The Masters of the Universe toys and cartoons are so stupid, I don’t even think that people are nostalgic for them. Sure, you can find collectors of anything, but in this case, I think even the Bronies—those grown men who proudly pledge allegiance to My Little Pony—would snicker at an adult He-Man enthusiast. In a nutshell, He-Man’s world is pretty much all of the sword-and-sandal heroes, from Hercules to Conan, plus lasers, minus imagination. It rips off everything and offers no unique flavor that survives the generations. 8-year-olds love it, 9-year-olds grow out of it. Forever.

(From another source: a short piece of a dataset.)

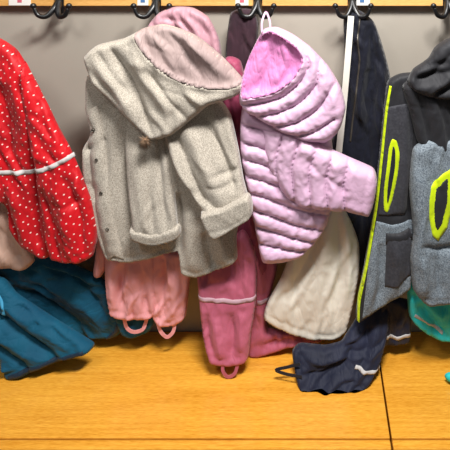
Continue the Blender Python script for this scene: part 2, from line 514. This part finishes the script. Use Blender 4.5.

Also, hey, there’s a live-action movie version. It’s so full of 80s kitsch, it all but plays like a parody today, which is the only reason why it plays anymore at all. True to its origins, the movie imitates everything it can. Director Gary Goddard swears that it’s all a Jack Kirby homage, more a tribute to The King’s unfettered fantastic visions on 1970s newsprint than it is to plastic action figures. However, it’s also a perfect fit for the 80s, when many sci-fi films were still reeling from Star Wars, groping at the pathos of E.T. and Back to the Future and looking for a new muscleman action star to challenge Schwarzenegger and Stallone (poor Dolph Lundgren, perfectly coiffed and rippling all over, only to not have a single drop of screen charisma).
It’s all a rip-off of a copy of an imitation. The only innovation it brings is that it transports its loin-cloth adventurers to then-modern day planet Earth, USA (via a meaningless “Cosmic Key” MacGuffin that everyone’s chasing after)—and even that idea played better in the previous year’s Star Trek IV: The Voyage Home.
More than anything, this film is an advertisement. And it even failed on that count (it was a box office disappointment). It’s harmless in every way. If you love it, you love it lightly. If you hate it, you should hate it lightly. Meanwhile, the 1980s museum welcomes it, past its neon-lit doors.